§ Required task: Output all of the data below exactly as given.

§ Data provided:
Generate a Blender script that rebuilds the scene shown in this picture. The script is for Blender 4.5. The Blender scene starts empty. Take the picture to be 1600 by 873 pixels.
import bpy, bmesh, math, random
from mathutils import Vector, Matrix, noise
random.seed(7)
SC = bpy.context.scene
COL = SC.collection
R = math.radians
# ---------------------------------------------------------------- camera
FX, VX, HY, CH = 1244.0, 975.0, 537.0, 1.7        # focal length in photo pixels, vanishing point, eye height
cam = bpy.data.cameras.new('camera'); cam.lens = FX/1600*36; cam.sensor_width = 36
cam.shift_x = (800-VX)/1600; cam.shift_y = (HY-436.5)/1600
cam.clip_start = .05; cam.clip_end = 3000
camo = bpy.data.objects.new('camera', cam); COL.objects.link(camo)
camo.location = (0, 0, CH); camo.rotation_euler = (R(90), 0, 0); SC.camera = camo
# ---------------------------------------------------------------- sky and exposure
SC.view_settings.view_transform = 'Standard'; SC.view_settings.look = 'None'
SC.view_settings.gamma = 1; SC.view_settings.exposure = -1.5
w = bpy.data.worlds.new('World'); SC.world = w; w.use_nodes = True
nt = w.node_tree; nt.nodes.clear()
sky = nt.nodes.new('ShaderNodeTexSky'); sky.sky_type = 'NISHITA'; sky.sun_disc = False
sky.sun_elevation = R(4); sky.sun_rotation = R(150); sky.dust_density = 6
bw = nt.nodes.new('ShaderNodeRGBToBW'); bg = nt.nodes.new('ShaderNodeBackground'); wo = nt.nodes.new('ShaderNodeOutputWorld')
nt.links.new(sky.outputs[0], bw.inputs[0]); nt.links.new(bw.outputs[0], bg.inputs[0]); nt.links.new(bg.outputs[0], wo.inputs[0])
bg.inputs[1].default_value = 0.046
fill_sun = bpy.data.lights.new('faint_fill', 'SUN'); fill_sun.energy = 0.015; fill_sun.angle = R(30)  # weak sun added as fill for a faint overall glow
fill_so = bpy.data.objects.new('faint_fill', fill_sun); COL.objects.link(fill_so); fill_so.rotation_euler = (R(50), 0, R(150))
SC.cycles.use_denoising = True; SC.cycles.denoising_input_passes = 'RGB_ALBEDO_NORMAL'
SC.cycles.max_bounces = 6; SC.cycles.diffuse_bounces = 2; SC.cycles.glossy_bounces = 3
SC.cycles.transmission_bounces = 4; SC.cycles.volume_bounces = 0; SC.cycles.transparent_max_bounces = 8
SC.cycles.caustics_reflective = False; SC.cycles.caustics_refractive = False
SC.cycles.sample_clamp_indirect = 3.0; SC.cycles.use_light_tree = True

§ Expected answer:
Generate a Blender script that rebuilds the scene shown in this picture. The script is for Blender 4.5. The Blender scene starts empty. Take the picture to be 1600 by 873 pixels.
import bpy, bmesh, math, random
from mathutils import Vector, Matrix, noise
random.seed(7)
SC = bpy.context.scene
COL = SC.collection
R = math.radians
# ---------------------------------------------------------------- camera
FX, VX, HY, CH = 1244.0, 975.0, 537.0, 1.7        # focal length in photo pixels, vanishing point, eye height
cam = bpy.data.cameras.new('camera'); cam.lens = FX/1600*36; cam.sensor_width = 36
cam.shift_x = (800-VX)/1600; cam.shift_y = (HY-436.5)/1600
cam.clip_start = .05; cam.clip_end = 3000
camo = bpy.data.objects.new('camera', cam); COL.objects.link(camo)
camo.location = (0, 0, CH); camo.rotation_euler = (R(90), 0, 0); SC.camera = camo
# ---------------------------------------------------------------- sky and exposure
SC.view_settings.view_transform = 'Standard'; SC.view_settings.look = 'None'
SC.view_settings.gamma = 1; SC.view_settings.exposure = -1.5
w = bpy.data.worlds.new('World'); SC.world = w; w.use_nodes = True
nt = w.node_tree; nt.nodes.clear()
sky = nt.nodes.new('ShaderNodeTexSky'); sky.sky_type = 'NISHITA'; sky.sun_disc = False
sky.sun_elevation = R(4); sky.sun_rotation = R(150); sky.dust_density = 6
bw = nt.nodes.new('ShaderNodeRGBToBW'); bg = nt.nodes.new('ShaderNodeBackground'); wo = nt.nodes.new('ShaderNodeOutputWorld')
nt.links.new(sky.outputs[0], bw.inputs[0]); nt.links.new(bw.outputs[0], bg.inputs[0]); nt.links.new(bg.outputs[0], wo.inputs[0])
bg.inputs[1].default_value = 0.046
fill_sun = bpy.data.lights.new('faint_fill', 'SUN'); fill_sun.energy = 0.015; fill_sun.angle = R(30)  # weak sun added as fill for a faint overall glow
fill_so = bpy.data.objects.new('faint_fill', fill_sun); COL.objects.link(fill_so); fill_so.rotation_euler = (R(50), 0, R(150))
SC.cycles.use_denoising = True; SC.cycles.denoising_input_passes = 'RGB_ALBEDO_NORMAL'
SC.cycles.max_bounces = 6; SC.cycles.diffuse_bounces = 2; SC.cycles.glossy_bounces = 3
SC.cycles.transmission_bounces = 4; SC.cycles.volume_bounces = 0; SC.cycles.transparent_max_bounces = 8
SC.cycles.caustics_reflective = False; SC.cycles.caustics_refractive = False
SC.cycles.sample_clamp_indirect = 3.0; SC.cycles.use_light_tree = True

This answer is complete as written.